Wiggle room is the extent to which a player can make a mistake without losing the attempt. Wiggle room is a good thing; affording little or none of it, for example with enemies that kill the player in one hit, or time limits only slightly laxer than the fastest possible time, is cheap difficulty. Players are easily frustrated by being killed by a single mistake after a minute of immaculate play.
Thus, instead of failing the player instantly for a single mistake, make the mistakes harder to avoid. Make the enemies faster and more aggressive instead of killing the player in one hit. For games with melee combat based on avoiding attacks, a rule of thumb is that enemy attacks should take at least 3 hits to kill the player. Exceptions can be made with good reason.

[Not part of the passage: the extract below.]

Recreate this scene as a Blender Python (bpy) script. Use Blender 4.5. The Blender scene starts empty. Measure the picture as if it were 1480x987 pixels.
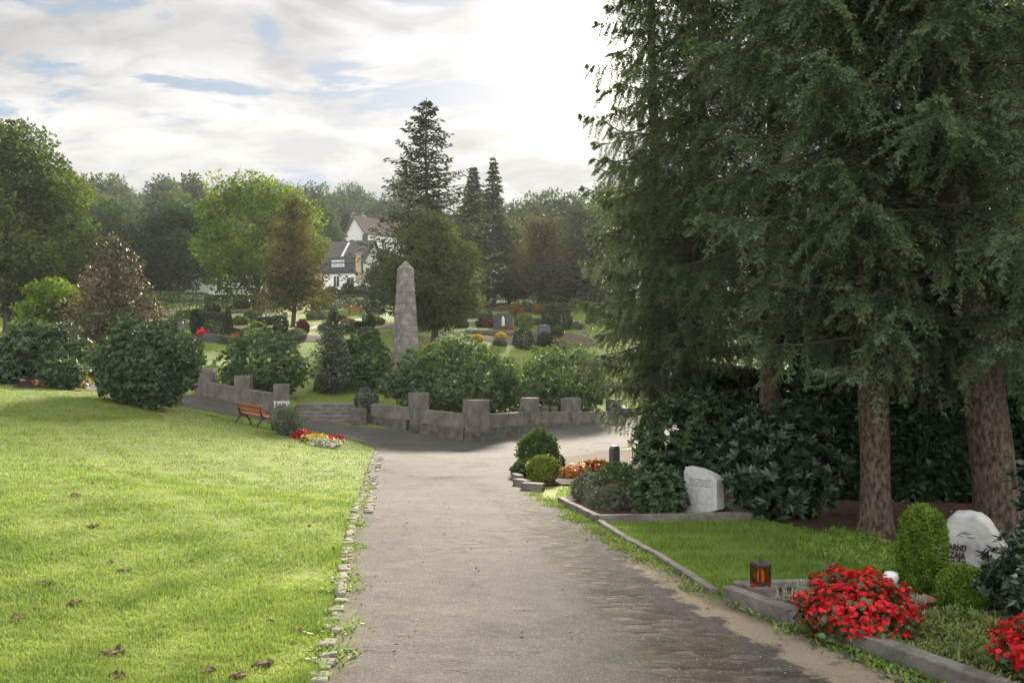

Excessively long sections are a similar way of dragging out a non-engaging game experience so that it becomes as hard to get through as a well-designed and balanced challenge. In Final Fantasy 13 some bosses have so much health that my winning attempt lasted *20 minutes*. Even people who are very good at something make mistakes if forced to do it for long enough, and so the result of unreasonably tough enemies is that to pass the player has to be *much more* than good enough to avoid most mistakes, meaning most of the time spent fighting it isn't very engaging. Not to mention it means more lost progress if the player loses. Instead, make the enemy more dangerous while you're fighting them, but don't force the player to do it for as long.